Mathew Barzal, who has 16 goals and 59 points in 57 games this season, was sat down late in New York’s 3-2 loss to the Calgary Flames because he “was playing a little bit soft, not soft, but slow. A big part of my game is just playing down low and battles and winning that kind of stuff. So I wasn’t doing that [Sunday],” Barzal told Newsday.

Over 82 games, every player is bound to have a rough night, so it’s hard to blame the 20-year-old, especially after he registered five assists in an overtime win over Detroit just two days before the benching.

But who is head coach Doug Weight really punishing here? Sure, Barzal is affected by the decision, but how about the rest of the team? The Isles are far from locked into a playoff spot (they’re currently one point behind the Devils and Hurricanes for Wild Card spots) and not having Barzal on the ice late in a one-goal game is a questionable decision. The Islanders will need every point they can down the stretch, so missing out on two points on home ice is huge.

“It’s who’s going to score for us,” Weight said. “So (Barzal) just threw the puck away three times on the last power play, and we had meetings between periods showing him what’s going on and what we have to exploit.

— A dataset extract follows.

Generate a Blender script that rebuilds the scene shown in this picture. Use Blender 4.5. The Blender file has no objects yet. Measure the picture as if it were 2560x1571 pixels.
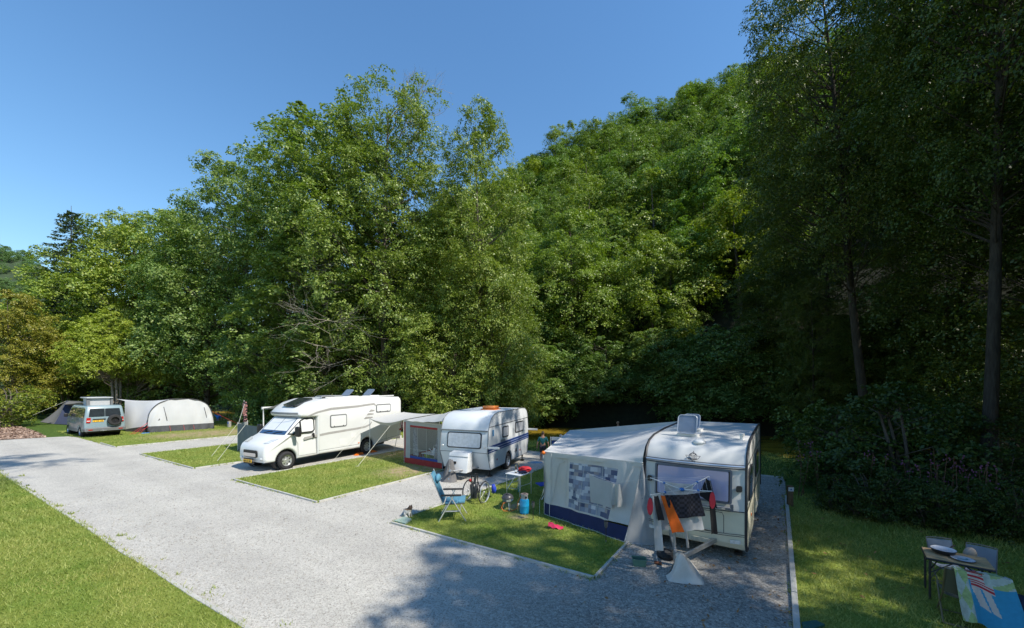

“So that’s not a teaching tool. That’s not a young guy, we’re going to really teach him a lesson; he’s going to be a pro for 20 years.”

Sure, Weight had capable offensive threats like John Tavares, Jordan Eberle, Anders Lee and Josh Bailey at his disposal when his team was down one goal with 1:05 remaining, so it’s not like they had to throw someone with no offensive pedigree out there. Still, sending a message to one your top two players in that situation is a little bizarre.

The rookie still played a respectable 17:44 at even-strength and he got almost five minutes of power play time, but when the chips were down, he wasn’t on the ice. He had just one shift in the last 6:40 of the game (score was tied 2-2 during most of that stretch) and he didn’t get back on the ice when his team went down 3-2.

By comparison, Brock Nelson, who had a hat trick on Friday night, got three shifts in the last 5:32 of the game. This isn’t meant as a shot to Nelson because he’s been very productive of late, but he finished the night with a minus-1 rating and no shots on goal.

Weight’s team might have multiple offensive weapons, but not many players in the league can change a game in a split-second like Barzal.